Impact plans allow your employees to execute their business with excellence. Knowing every day whether they were productive or they need work makes certain every teammate has an impact plan monthly so that you don't have to engage with them on things.
Example I.I.P.
Manager: VP of Engineering
Employee: Project Manager
Individual Impact Plan (IIP)
Was last month's I.I.P. successfully executed?
- Yes
Comments on last month's I.I.P.
- Although the forecasted release date was pushed back, the entire product development team agreed to the change, in order to allow for additional features to be incorporated based on Beta customer feedback.
Clear (What & Where)
WHAT are we measuring?
- “Product 2.0” projected product release date.

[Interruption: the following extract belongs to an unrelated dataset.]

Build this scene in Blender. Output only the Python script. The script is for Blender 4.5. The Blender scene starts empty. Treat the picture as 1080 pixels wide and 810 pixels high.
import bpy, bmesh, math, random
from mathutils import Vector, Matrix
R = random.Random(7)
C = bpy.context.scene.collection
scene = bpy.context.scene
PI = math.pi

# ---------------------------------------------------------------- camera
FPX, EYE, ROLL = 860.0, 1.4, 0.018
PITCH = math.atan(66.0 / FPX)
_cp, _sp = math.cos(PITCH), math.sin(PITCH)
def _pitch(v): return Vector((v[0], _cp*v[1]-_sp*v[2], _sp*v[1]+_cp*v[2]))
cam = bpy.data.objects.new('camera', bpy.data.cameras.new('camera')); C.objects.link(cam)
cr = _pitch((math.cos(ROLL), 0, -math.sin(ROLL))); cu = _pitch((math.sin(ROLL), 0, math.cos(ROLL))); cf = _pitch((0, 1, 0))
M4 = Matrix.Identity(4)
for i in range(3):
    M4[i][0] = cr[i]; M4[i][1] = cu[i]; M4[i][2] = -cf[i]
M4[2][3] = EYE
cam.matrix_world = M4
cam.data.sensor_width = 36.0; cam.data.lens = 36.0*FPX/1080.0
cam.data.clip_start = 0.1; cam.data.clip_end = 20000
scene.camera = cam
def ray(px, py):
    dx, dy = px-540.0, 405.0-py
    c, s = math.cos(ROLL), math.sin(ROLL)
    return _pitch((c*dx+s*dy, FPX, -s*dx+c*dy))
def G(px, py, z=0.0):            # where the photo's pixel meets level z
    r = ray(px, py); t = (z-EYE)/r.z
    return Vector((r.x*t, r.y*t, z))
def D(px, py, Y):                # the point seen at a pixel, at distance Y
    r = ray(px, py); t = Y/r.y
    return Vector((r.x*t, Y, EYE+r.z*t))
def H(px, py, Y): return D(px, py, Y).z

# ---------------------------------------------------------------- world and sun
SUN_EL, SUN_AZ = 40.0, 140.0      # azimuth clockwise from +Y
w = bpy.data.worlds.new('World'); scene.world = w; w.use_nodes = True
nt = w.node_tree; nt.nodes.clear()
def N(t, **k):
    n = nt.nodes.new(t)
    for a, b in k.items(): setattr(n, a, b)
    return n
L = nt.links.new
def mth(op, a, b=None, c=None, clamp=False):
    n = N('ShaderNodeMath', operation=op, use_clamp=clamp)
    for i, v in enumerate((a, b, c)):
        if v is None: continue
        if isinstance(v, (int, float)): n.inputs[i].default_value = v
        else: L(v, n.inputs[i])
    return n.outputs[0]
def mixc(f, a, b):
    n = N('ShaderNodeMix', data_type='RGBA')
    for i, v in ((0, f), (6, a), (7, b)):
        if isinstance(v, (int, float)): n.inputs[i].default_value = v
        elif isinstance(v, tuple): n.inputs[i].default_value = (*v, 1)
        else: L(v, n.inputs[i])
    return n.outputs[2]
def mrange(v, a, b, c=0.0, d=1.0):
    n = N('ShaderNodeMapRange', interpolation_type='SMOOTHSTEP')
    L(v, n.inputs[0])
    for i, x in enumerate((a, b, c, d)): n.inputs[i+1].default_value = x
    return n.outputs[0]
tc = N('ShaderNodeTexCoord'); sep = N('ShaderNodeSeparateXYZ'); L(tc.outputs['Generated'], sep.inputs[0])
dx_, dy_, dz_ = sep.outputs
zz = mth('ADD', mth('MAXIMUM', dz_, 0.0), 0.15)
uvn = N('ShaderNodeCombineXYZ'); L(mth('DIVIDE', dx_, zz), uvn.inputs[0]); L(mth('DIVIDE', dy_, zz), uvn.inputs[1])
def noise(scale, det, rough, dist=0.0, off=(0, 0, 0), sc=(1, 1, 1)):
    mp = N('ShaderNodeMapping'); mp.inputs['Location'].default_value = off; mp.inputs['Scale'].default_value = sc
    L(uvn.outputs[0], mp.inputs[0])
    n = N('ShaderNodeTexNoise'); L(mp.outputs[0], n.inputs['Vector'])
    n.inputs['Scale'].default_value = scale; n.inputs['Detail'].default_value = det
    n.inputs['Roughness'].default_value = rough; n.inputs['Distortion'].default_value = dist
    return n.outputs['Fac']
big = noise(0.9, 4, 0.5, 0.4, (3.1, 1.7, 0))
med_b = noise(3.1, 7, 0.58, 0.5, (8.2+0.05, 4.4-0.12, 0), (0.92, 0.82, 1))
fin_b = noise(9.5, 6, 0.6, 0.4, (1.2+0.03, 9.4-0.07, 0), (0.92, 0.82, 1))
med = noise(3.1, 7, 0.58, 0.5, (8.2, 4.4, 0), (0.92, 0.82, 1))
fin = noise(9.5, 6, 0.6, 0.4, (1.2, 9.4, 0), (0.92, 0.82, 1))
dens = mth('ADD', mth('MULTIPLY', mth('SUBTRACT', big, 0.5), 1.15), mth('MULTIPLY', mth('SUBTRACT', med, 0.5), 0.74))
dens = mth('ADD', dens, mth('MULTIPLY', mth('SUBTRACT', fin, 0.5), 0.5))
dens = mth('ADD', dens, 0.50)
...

- Onboarding note: While this date is easy to measure, you need to be careful that it is the correct metric for the product. For example, putting the schedule above everything else may prevent important changes to the scope, or result in a poor quality release. Consider tradeoffs while choosing the metric. The WHY section explains why this particular metric makes sense in this case.
WHERE? Provide Link to Report.
- Product development plan linked here.
Actionable (How)
HOW can the metric be affected?
- Proactively leading the product development team and maintaining sufficient communications between cross-functional team members. Push any new feature requests to post-MVP launch now.
Relevant (Why)
WHY is this metric relevant to the business?
- Sales needs the product to be ready-to-ship by the current forecasted release date in order to hit Q2 sales forecast.
Select the Performance number this impact plan will benefit:
- Value Creation Revenue
- Revenue
- Cash Flow
- Profit
Comments:
- The product development team has agreed to freeze the feature set until release. It is now critical to maintain the date. Any risks should be escalated to the VP of Engineering immediately.